> [The request]
Output the data below in full, character for character.

> [Stored data]
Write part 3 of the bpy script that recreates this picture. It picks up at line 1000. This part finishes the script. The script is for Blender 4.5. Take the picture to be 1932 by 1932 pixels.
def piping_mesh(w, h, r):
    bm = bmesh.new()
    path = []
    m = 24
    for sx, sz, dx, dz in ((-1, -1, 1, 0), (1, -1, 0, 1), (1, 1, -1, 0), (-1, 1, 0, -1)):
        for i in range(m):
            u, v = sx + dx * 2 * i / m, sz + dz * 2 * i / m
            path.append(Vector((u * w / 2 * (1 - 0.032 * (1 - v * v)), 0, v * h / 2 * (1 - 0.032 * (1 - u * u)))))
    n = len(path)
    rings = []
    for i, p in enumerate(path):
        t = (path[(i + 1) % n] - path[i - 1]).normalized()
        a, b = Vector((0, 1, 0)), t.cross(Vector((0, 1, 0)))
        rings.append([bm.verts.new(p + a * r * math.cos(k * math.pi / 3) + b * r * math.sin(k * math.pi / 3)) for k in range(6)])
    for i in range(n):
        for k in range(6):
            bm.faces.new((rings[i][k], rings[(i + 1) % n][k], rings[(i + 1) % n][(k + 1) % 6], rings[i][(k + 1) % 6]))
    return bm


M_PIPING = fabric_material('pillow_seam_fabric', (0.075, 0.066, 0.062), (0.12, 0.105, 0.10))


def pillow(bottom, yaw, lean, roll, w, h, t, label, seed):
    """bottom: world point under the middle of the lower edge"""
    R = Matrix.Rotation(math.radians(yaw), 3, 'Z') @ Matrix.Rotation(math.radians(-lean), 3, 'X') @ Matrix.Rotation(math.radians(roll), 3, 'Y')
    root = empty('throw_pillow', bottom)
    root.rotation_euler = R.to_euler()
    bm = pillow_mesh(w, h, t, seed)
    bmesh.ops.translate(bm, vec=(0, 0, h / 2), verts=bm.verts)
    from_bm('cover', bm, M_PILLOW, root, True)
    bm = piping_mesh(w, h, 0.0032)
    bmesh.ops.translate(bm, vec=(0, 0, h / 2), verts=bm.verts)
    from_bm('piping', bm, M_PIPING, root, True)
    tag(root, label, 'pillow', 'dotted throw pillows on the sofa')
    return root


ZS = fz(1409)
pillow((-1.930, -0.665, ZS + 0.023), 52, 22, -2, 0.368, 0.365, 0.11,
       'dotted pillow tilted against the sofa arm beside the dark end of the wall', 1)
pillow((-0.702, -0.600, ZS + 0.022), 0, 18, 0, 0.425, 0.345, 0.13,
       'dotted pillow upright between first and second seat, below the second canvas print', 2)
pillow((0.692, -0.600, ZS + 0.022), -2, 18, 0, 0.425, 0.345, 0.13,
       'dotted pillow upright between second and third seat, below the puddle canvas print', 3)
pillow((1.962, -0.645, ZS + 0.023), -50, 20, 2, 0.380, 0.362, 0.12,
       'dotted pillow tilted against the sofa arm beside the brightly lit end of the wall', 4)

> [Completed exercise]
Write part 3 of the bpy script that recreates this picture. It picks up at line 1000. This part finishes the script. The script is for Blender 4.5. Take the picture to be 1932 by 1932 pixels.
def piping_mesh(w, h, r):
    bm = bmesh.new()
    path = []
    m = 24
    for sx, sz, dx, dz in ((-1, -1, 1, 0), (1, -1, 0, 1), (1, 1, -1, 0), (-1, 1, 0, -1)):
        for i in range(m):
            u, v = sx + dx * 2 * i / m, sz + dz * 2 * i / m
            path.append(Vector((u * w / 2 * (1 - 0.032 * (1 - v * v)), 0, v * h / 2 * (1 - 0.032 * (1 - u * u)))))
    n = len(path)
    rings = []
    for i, p in enumerate(path):
        t = (path[(i + 1) % n] - path[i - 1]).normalized()
        a, b = Vector((0, 1, 0)), t.cross(Vector((0, 1, 0)))
        rings.append([bm.verts.new(p + a * r * math.cos(k * math.pi / 3) + b * r * math.sin(k * math.pi / 3)) for k in range(6)])
    for i in range(n):
        for k in range(6):
            bm.faces.new((rings[i][k], rings[(i + 1) % n][k], rings[(i + 1) % n][(k + 1) % 6], rings[i][(k + 1) % 6]))
    return bm


M_PIPING = fabric_material('pillow_seam_fabric', (0.075, 0.066, 0.062), (0.12, 0.105, 0.10))


def pillow(bottom, yaw, lean, roll, w, h, t, label, seed):
    """bottom: world point under the middle of the lower edge"""
    R = Matrix.Rotation(math.radians(yaw), 3, 'Z') @ Matrix.Rotation(math.radians(-lean), 3, 'X') @ Matrix.Rotation(math.radians(roll), 3, 'Y')
    root = empty('throw_pillow', bottom)
    root.rotation_euler = R.to_euler()
    bm = pillow_mesh(w, h, t, seed)
    bmesh.ops.translate(bm, vec=(0, 0, h / 2), verts=bm.verts)
    from_bm('cover', bm, M_PILLOW, root, True)
    bm = piping_mesh(w, h, 0.0032)
    bmesh.ops.translate(bm, vec=(0, 0, h / 2), verts=bm.verts)
    from_bm('piping', bm, M_PIPING, root, True)
    tag(root, label, 'pillow', 'dotted throw pillows on the sofa')
    return root


ZS = fz(1409)
pillow((-1.930, -0.665, ZS + 0.023), 52, 22, -2, 0.368, 0.365, 0.11,
       'dotted pillow tilted against the sofa arm beside the dark end of the wall', 1)
pillow((-0.702, -0.600, ZS + 0.022), 0, 18, 0, 0.425, 0.345, 0.13,
       'dotted pillow upright between first and second seat, below the second canvas print', 2)
pillow((0.692, -0.600, ZS + 0.022), -2, 18, 0, 0.425, 0.345, 0.13,
       'dotted pillow upright between second and third seat, below the puddle canvas print', 3)
pillow((1.962, -0.645, ZS + 0.023), -50, 20, 2, 0.380, 0.362, 0.12,
       'dotted pillow tilted against the sofa arm beside the brightly lit end of the wall', 4)